Après Istanbul, Pékin, Rome, au tour de Medellin en Colombie de mettre en place ce système de récolte des bouteilles en plastique. Pour motiver les consommateurs de boissons en bouteille, de grands automates sont mis à disposition dans les stations de métro, où l’on jette les bouteilles. Celles-ci sont payées quelques pesos, utilisables pour acheter un ticket de métro. Il en faut tout de même 45 pour un seul ticket. Le but semble être de vouloir améliorer la récupération des bouteilles en PET. Et seulement en PET.
Les raisons de cette récupération semblent évidentes. D’abord, moins de bouteilles qui traînent, c’est toujours ça de moins qui attérit dans les cours d’eau, puis dans la mer ou l’océan.
Crédit photo: Surfrider Foundation Europe
En soi, c’est une sacré bonne idée, non ? Et puis, récupéré et bien trié, le PET permet de fabriquer de nouveaux produits: nouvelles bouteilles, emballages ou textiles. Alors là, c’est le Graal! Fabriquer des produits à partir de PET recyclé, c’est gagner un accès immédiat au panthéon des entreprises responsables, vertes, etc. C’est s’assurer de nouveau clients fidèles, c’est tuer dans l’oeuf toute critique. La maille polaire de votre veste d’hiver est peut-être issue de PET recyclé ou rPET.

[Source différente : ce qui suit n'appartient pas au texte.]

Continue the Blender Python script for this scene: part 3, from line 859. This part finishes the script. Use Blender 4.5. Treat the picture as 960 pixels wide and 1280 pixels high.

Ok, alors il est où le problème ?
Recycler le PET, c’est plein de problèmes
D’abord, on oublie un peu rapidement que le PET est issu d’une ressource non renouvelable: le pétrole. Voici ce que dit STRID (Gestion des déchets pour le Nord Vaudois) de l’utilisation du PET:
“Bien que la production de 1 kg de PET ne nécessite que 1,9 kg de pétrole brut et que la fabrication des plastiques d’emballage n’absorbe que 1,5 % de la consommation totale du pétrole, ceux-ci représentent près de 40% du total de la consommation des plastiques en Europe. Or, nos réserves de pétrole ont mis des millions d’années à se former et nous les exploitons démesurément depuis un siècle, comme source d’énergie et pour la production d’un nombre incroyable de dérivés. Il est donc urgent d’en limiter la consommation.”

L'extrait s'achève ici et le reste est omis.